“Crisis-affected people need more access to energy, clean fuel, and efficient cookstoves.”  This was the message delivered by the Alliance at the World Humanitarian Summit (WHS) in Istanbul this week.  Along with the World Food Programme (WFP), the Food and Agriculture Organization (FAO), Mercy Corps, and other key partners, the Alliance advocated to make energy access for heating, lighting, cooking, and powering a higher priority in humanitarian interventions. As noted in the Safe Access to Fuel and Energy (SAFE) Humanitarian Working Group’s #EnergyMatters campaign during the past month, energy access impacts nearly every area of humanitarian response and is key to addressing Core Responsibilities 3 and 4 in the UN Secretary-General's Agenda for Humanity.

As part of the Summit, the Alliance co-hosted a formal side event with Chatham House, UNHCR, and other partners to discuss how energy access can transform the lives of those most at risk of being left behind, reduce risk for vulnerable populations, and transcend the humanitarian-development divide by enabling sustainable and durable solutions. Halima Mohamed, a refugee community leader from Nakivale settlement in Uganda, provided her perspective on the risks and opportunities associated with cooking in crisis settings:

“You can see many women are getting risky, because of when they are going to find firewood they are being raped; some of them are being beaten… When they teach us about cooking stoves, how to make charcoal, we have seen the community starting to develop.”

Halima’s heartfelt remarks were followed by a roundtable discussion with participants and comments from a panel of high-level humanitarian and donor agency representatives, including Baroness Sandip Verma of the UK Department for International Development (DfID), UN Foundation Senior Vice President Susan Myers, Laurent Thomas from FAO, Dr. Arif Husain of WFP, and Mr Jelte van Wieren of the Netherlands Ministry of Foreign Affairs.  Ultimately, the event highlighted that energy access is a critical, life-saving component of humanitarian response and should therefore have a formal, interconnected place within the humanitarian system. As co-chairs of the SAFE Humanitarian Working Group, the Alliance, WFP, and FAO are currently advocating for the establishment of a formal Reference Group in the UN system to coordinate energy response efforts in emergencies, such as the provision of clean cookstoves and solar lights to survivors of the 2015 Nepal earthquake.

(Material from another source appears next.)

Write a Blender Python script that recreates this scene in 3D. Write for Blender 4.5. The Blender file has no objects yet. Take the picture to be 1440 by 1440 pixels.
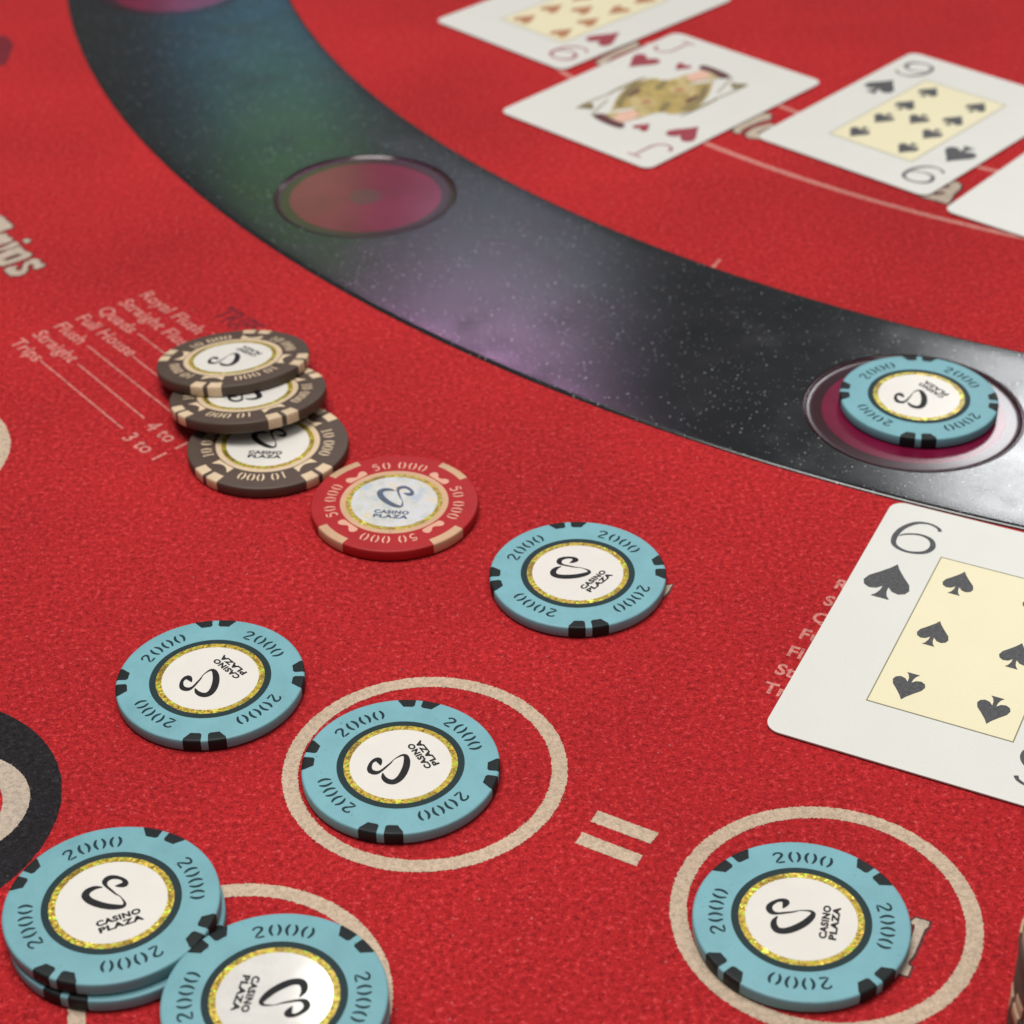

The side event was only one part of the Alliance’s WHS activities. Along with partners Project Gaia and African Clean Energy (ACE), the Alliance displayed innovative clean cooking technology at the Summit’s Innovation Marketplace and raised awareness about the importance of clean cookstoves and fuel at the SAFE Working Group’s booth in the WHS Exhibition Fair, which opens to the public on May 25th. The Alliance also joined numerous humanitarian agencies and national governments in making formal commitments to further the Core Responsibilities – pledging to investigate the linkages between sexual and gender-based violence and energy access, as well as work with humanitarian agencies to innovate on technology and approaches to increasing access to household cooking energy.